> **TASK DIRECTIONS**
Restate the listing below word for word, omitting any images.

## begin DATA EXCERPT

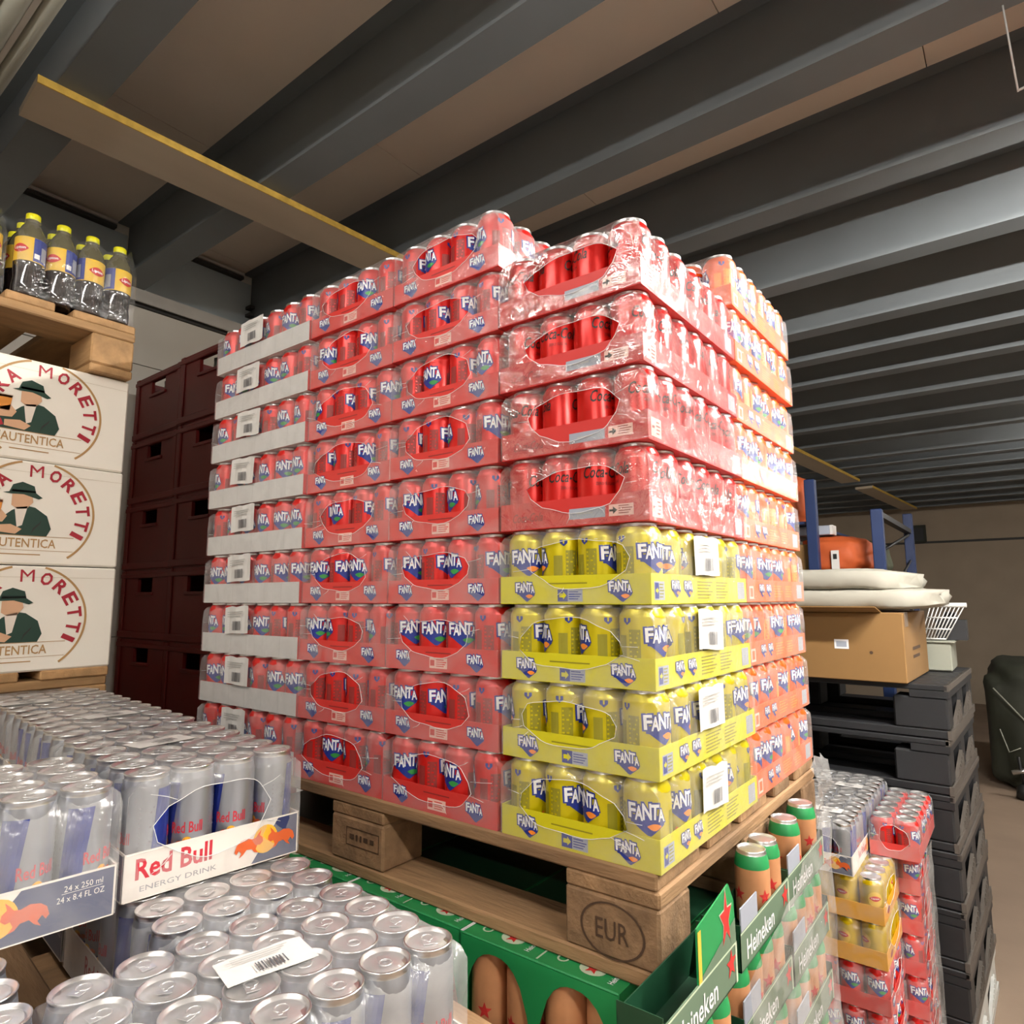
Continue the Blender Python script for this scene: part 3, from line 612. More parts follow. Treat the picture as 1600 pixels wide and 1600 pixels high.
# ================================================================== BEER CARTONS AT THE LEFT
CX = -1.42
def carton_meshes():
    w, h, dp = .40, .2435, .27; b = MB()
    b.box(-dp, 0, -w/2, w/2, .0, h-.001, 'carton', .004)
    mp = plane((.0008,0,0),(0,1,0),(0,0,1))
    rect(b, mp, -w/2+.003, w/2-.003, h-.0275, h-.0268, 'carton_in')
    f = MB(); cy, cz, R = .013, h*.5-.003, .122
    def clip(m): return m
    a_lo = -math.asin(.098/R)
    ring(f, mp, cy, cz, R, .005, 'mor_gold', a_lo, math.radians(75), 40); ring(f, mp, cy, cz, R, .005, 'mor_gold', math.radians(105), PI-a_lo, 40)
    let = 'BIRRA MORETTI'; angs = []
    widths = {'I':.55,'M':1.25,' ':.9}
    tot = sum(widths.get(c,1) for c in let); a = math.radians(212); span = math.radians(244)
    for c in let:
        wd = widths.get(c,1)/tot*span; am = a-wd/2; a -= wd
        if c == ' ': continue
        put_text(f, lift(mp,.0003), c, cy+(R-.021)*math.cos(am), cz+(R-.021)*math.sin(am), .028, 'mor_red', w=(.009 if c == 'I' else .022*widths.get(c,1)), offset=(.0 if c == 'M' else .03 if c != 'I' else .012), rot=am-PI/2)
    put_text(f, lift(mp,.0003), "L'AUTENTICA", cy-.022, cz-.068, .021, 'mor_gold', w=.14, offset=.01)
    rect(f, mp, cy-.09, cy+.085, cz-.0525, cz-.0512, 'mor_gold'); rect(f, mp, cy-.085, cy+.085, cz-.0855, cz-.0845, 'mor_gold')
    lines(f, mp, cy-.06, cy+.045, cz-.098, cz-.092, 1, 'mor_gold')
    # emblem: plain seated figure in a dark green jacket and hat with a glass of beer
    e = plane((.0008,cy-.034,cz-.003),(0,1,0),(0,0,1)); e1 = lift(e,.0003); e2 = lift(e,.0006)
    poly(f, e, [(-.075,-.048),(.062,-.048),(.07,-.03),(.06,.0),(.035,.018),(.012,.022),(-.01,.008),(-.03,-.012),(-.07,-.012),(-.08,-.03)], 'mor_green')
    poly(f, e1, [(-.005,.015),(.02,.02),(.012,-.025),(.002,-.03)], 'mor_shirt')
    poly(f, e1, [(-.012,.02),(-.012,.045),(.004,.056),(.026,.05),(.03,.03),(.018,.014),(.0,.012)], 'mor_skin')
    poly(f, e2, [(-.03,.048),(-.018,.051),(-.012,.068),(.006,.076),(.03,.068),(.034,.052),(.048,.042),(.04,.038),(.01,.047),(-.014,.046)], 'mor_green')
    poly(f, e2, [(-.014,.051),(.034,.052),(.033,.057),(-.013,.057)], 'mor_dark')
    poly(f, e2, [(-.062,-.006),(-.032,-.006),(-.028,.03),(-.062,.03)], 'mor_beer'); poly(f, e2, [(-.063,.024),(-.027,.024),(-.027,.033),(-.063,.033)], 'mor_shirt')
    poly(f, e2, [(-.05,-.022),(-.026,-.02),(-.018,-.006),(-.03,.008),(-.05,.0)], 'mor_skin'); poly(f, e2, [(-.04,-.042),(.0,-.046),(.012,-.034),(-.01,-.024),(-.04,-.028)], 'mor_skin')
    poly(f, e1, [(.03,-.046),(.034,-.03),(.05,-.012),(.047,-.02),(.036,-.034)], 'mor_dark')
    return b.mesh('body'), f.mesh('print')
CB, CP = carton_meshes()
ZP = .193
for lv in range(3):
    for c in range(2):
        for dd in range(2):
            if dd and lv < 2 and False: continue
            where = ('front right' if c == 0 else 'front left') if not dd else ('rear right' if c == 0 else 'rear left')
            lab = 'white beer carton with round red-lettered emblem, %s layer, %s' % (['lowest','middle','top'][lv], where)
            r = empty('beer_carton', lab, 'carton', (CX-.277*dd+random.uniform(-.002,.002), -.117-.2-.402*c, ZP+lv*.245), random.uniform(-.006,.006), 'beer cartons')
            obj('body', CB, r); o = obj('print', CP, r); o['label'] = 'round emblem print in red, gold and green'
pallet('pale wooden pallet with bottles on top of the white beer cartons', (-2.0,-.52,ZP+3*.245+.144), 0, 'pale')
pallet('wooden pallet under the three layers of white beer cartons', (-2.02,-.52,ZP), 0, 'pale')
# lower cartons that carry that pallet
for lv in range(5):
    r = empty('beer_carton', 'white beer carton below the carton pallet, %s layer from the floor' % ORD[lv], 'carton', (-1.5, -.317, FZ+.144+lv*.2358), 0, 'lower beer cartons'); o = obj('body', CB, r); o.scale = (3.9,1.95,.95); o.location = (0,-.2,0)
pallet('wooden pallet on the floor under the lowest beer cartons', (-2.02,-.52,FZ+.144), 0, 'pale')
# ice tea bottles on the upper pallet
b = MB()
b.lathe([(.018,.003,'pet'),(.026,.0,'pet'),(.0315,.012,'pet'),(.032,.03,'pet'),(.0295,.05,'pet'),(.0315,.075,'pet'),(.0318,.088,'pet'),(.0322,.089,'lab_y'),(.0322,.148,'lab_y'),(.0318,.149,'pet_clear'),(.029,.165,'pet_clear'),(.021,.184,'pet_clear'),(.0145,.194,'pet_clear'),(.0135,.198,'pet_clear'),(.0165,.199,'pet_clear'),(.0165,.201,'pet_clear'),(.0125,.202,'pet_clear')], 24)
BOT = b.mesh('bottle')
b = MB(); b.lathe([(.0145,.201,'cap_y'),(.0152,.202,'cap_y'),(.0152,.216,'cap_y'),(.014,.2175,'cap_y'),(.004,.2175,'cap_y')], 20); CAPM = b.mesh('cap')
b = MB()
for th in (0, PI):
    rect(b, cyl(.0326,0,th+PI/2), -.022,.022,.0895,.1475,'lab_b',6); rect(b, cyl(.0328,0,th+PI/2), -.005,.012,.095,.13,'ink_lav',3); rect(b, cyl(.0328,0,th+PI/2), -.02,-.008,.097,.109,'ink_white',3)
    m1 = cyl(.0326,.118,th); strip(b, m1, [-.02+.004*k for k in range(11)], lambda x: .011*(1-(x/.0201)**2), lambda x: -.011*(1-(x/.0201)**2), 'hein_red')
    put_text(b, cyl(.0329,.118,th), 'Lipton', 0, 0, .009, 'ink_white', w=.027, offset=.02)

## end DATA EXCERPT

> **ANSWER TO THE TASK**
Continue the Blender Python script for this scene: part 3, from line 612. More parts follow. Treat the picture as 1600 pixels wide and 1600 pixels high.
# ================================================================== BEER CARTONS AT THE LEFT
CX = -1.42
def carton_meshes():
    w, h, dp = .40, .2435, .27; b = MB()
    b.box(-dp, 0, -w/2, w/2, .0, h-.001, 'carton', .004)
    mp = plane((.0008,0,0),(0,1,0),(0,0,1))
    rect(b, mp, -w/2+.003, w/2-.003, h-.0275, h-.0268, 'carton_in')
    f = MB(); cy, cz, R = .013, h*.5-.003, .122
    def clip(m): return m
    a_lo = -math.asin(.098/R)
    ring(f, mp, cy, cz, R, .005, 'mor_gold', a_lo, math.radians(75), 40); ring(f, mp, cy, cz, R, .005, 'mor_gold', math.radians(105), PI-a_lo, 40)
    let = 'BIRRA MORETTI'; angs = []
    widths = {'I':.55,'M':1.25,' ':.9}
    tot = sum(widths.get(c,1) for c in let); a = math.radians(212); span = math.radians(244)
    for c in let:
        wd = widths.get(c,1)/tot*span; am = a-wd/2; a -= wd
        if c == ' ': continue
        put_text(f, lift(mp,.0003), c, cy+(R-.021)*math.cos(am), cz+(R-.021)*math.sin(am), .028, 'mor_red', w=(.009 if c == 'I' else .022*widths.get(c,1)), offset=(.0 if c == 'M' else .03 if c != 'I' else .012), rot=am-PI/2)
    put_text(f, lift(mp,.0003), "L'AUTENTICA", cy-.022, cz-.068, .021, 'mor_gold', w=.14, offset=.01)
    rect(f, mp, cy-.09, cy+.085, cz-.0525, cz-.0512, 'mor_gold'); rect(f, mp, cy-.085, cy+.085, cz-.0855, cz-.0845, 'mor_gold')
    lines(f, mp, cy-.06, cy+.045, cz-.098, cz-.092, 1, 'mor_gold')
    # emblem: plain seated figure in a dark green jacket and hat with a glass of beer
    e = plane((.0008,cy-.034,cz-.003),(0,1,0),(0,0,1)); e1 = lift(e,.0003); e2 = lift(e,.0006)
    poly(f, e, [(-.075,-.048),(.062,-.048),(.07,-.03),(.06,.0),(.035,.018),(.012,.022),(-.01,.008),(-.03,-.012),(-.07,-.012),(-.08,-.03)], 'mor_green')
    poly(f, e1, [(-.005,.015),(.02,.02),(.012,-.025),(.002,-.03)], 'mor_shirt')
    poly(f, e1, [(-.012,.02),(-.012,.045),(.004,.056),(.026,.05),(.03,.03),(.018,.014),(.0,.012)], 'mor_skin')
    poly(f, e2, [(-.03,.048),(-.018,.051),(-.012,.068),(.006,.076),(.03,.068),(.034,.052),(.048,.042),(.04,.038),(.01,.047),(-.014,.046)], 'mor_green')
    poly(f, e2, [(-.014,.051),(.034,.052),(.033,.057),(-.013,.057)], 'mor_dark')
    poly(f, e2, [(-.062,-.006),(-.032,-.006),(-.028,.03),(-.062,.03)], 'mor_beer'); poly(f, e2, [(-.063,.024),(-.027,.024),(-.027,.033),(-.063,.033)], 'mor_shirt')
    poly(f, e2, [(-.05,-.022),(-.026,-.02),(-.018,-.006),(-.03,.008),(-.05,.0)], 'mor_skin'); poly(f, e2, [(-.04,-.042),(.0,-.046),(.012,-.034),(-.01,-.024),(-.04,-.028)], 'mor_skin')
    poly(f, e1, [(.03,-.046),(.034,-.03),(.05,-.012),(.047,-.02),(.036,-.034)], 'mor_dark')
    return b.mesh('body'), f.mesh('print')
CB, CP = carton_meshes()
ZP = .193
for lv in range(3):
    for c in range(2):
        for dd in range(2):
            if dd and lv < 2 and False: continue
            where = ('front right' if c == 0 else 'front left') if not dd else ('rear right' if c == 0 else 'rear left')
            lab = 'white beer carton with round red-lettered emblem, %s layer, %s' % (['lowest','middle','top'][lv], where)
            r = empty('beer_carton', lab, 'carton', (CX-.277*dd+random.uniform(-.002,.002), -.117-.2-.402*c, ZP+lv*.245), random.uniform(-.006,.006), 'beer cartons')
            obj('body', CB, r); o = obj('print', CP, r); o['label'] = 'round emblem print in red, gold and green'
pallet('pale wooden pallet with bottles on top of the white beer cartons', (-2.0,-.52,ZP+3*.245+.144), 0, 'pale')
pallet('wooden pallet under the three layers of white beer cartons', (-2.02,-.52,ZP), 0, 'pale')
# lower cartons that carry that pallet
for lv in range(5):
    r = empty('beer_carton', 'white beer carton below the carton pallet, %s layer from the floor' % ORD[lv], 'carton', (-1.5, -.317, FZ+.144+lv*.2358), 0, 'lower beer cartons'); o = obj('body', CB, r); o.scale = (3.9,1.95,.95); o.location = (0,-.2,0)
pallet('wooden pallet on the floor under the lowest beer cartons', (-2.02,-.52,FZ+.144), 0, 'pale')
# ice tea bottles on the upper pallet
b = MB()
b.lathe([(.018,.003,'pet'),(.026,.0,'pet'),(.0315,.012,'pet'),(.032,.03,'pet'),(.0295,.05,'pet'),(.0315,.075,'pet'),(.0318,.088,'pet'),(.0322,.089,'lab_y'),(.0322,.148,'lab_y'),(.0318,.149,'pet_clear'),(.029,.165,'pet_clear'),(.021,.184,'pet_clear'),(.0145,.194,'pet_clear'),(.0135,.198,'pet_clear'),(.0165,.199,'pet_clear'),(.0165,.201,'pet_clear'),(.0125,.202,'pet_clear')], 24)
BOT = b.mesh('bottle')
b = MB(); b.lathe([(.0145,.201,'cap_y'),(.0152,.202,'cap_y'),(.0152,.216,'cap_y'),(.014,.2175,'cap_y'),(.004,.2175,'cap_y')], 20); CAPM = b.mesh('cap')
b = MB()
for th in (0, PI):
    rect(b, cyl(.0326,0,th+PI/2), -.022,.022,.0895,.1475,'lab_b',6); rect(b, cyl(.0328,0,th+PI/2), -.005,.012,.095,.13,'ink_lav',3); rect(b, cyl(.0328,0,th+PI/2), -.02,-.008,.097,.109,'ink_white',3)
    m1 = cyl(.0326,.118,th); strip(b, m1, [-.02+.004*k for k in range(11)], lambda x: .011*(1-(x/.0201)**2), lambda x: -.011*(1-(x/.0201)**2), 'hein_red')
    put_text(b, cyl(.0329,.118,th), 'Lipton', 0, 0, .009, 'ink_white', w=.027, offset=.02)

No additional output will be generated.